New Phones Strike Right Chord
Sun Herald
Sunday December 9, 1990
TINY portable cordless telephones are promising to bring a revolution in office communications over the next few years-with a similar revolution in home phones to follow.
The phones are small enough to slip into a shirt pocket.
By the end of the decade, according to some estimates, there could be several million cordless mobile phones in operation in Australia, making them the dominant type of telephone.
The new phones should not be confused with the cellular mobile phones commonly used in cars, or with the larger cordless phones used in some homes.
They are much smaller and have a much wider application.
People will be able to use them at work; in the street; in restaurants and hotels; and in every room in the house.
"When you check into your hotel room in the future," says Hans Van der Hoek of the Swedish Ericsson telecommunications group, "you will be handed a cordless phone along with your room key.
"Alternatively you will take your own cordless handset along and register it with the hotel's cordless phone system. Then all your calls, from anywhere in the world, will find you automatically."
Heaviest use of the new cordless phones however will be in the office, according to Van der Hoek.
There, fully cordless PABX systems will link with cordless fax machines and cordless computer networks to make communications cheaper, easier and more flexible.
Users will carry their handsets with them and receive calls wherever they move around an office building or factory.
Setting up or changing an office layout will become much cheaper and easier, because there will no longer be the delays and costs experienced today in laying or re-routing cables.
And the ability to use them with laptop computers and fax machines means the pattern of work could change dramatically, with more people able to work from home.
The Swedish company Ericsson last week in Sydney demonstrated its new CT3 mobile cordless telephones, with which it is hoping to capture a large slice of a developing Australian market potentially worth more than a billion dollars.
Ericsson has to win a political battle, however, before it gets a foothold in the Australian market.
It fears the CT3 telephones could be shut out of the market if the Federal Government, which is looking at allocating radio frequencies for mobile phone services, decides to go instead with a British technology called CT2.
CT2 phones are also small, mobile and cordless. But in most situations they only send calls and cannot receive them.

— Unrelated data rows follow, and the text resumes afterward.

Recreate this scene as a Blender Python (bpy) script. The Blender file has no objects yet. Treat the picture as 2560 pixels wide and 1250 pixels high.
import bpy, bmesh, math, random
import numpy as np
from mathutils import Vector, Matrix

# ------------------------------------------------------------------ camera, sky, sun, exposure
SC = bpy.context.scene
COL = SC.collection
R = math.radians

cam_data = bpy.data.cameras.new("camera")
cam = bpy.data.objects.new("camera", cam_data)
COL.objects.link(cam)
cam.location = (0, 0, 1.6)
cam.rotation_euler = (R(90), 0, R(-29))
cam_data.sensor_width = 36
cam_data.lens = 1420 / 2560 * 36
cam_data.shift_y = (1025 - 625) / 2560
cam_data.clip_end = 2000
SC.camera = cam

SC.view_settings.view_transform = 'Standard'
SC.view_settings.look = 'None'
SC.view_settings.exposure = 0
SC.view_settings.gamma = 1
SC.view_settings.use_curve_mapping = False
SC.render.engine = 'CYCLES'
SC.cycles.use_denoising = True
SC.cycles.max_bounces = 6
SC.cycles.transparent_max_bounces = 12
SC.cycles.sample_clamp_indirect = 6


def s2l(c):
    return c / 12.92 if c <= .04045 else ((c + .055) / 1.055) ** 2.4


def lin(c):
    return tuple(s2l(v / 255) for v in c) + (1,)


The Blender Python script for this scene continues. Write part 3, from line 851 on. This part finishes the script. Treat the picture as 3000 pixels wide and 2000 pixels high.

In Britain, where CT2 phone services have been available for some time, they have been billed as a mobile replacement for the public phone box: public phones, too, are a send-only system.
But Ericsson claims they have not been as popular as first anticipated, partly because they are relatively expensive and partly because of the send-only limitation.
There is also a CT1 technology. These are the cordless telephones already in use in some Australian homes; they're especially popular with swimming pool owners who can leave a handset by the pool while they take a dip. But these are subject to interference.
CT2 is a digital system, which is free of interference and has built-in call security. The phones have to be used within range of base stations called Telepoints.
You have to stay relatively still while making a call with a CT2 phone. If you move out of range of the base station, the call will be arbitrarily cut off - even if there is another base station within range.
Ericsson's CT3 phones use a different digital technology, primarily aimed at the high-density office environment.
Phone calls are automatically "handed over" from one base station to the next, so users can move around the office or factory at will while talking.
Outside the office, CT3 phones could be used with the same Telepoint stations as CT2 phones. They can also be used in the home, as long as you instal a base station.
Each CT3 phone has its own number. So, as you carry the phone with you, you can be reached on the same number both in the office and at home; you're never out of touch.
It's possible to give each phone two numbers: one for business, one for private calls, each with a different ringing tone.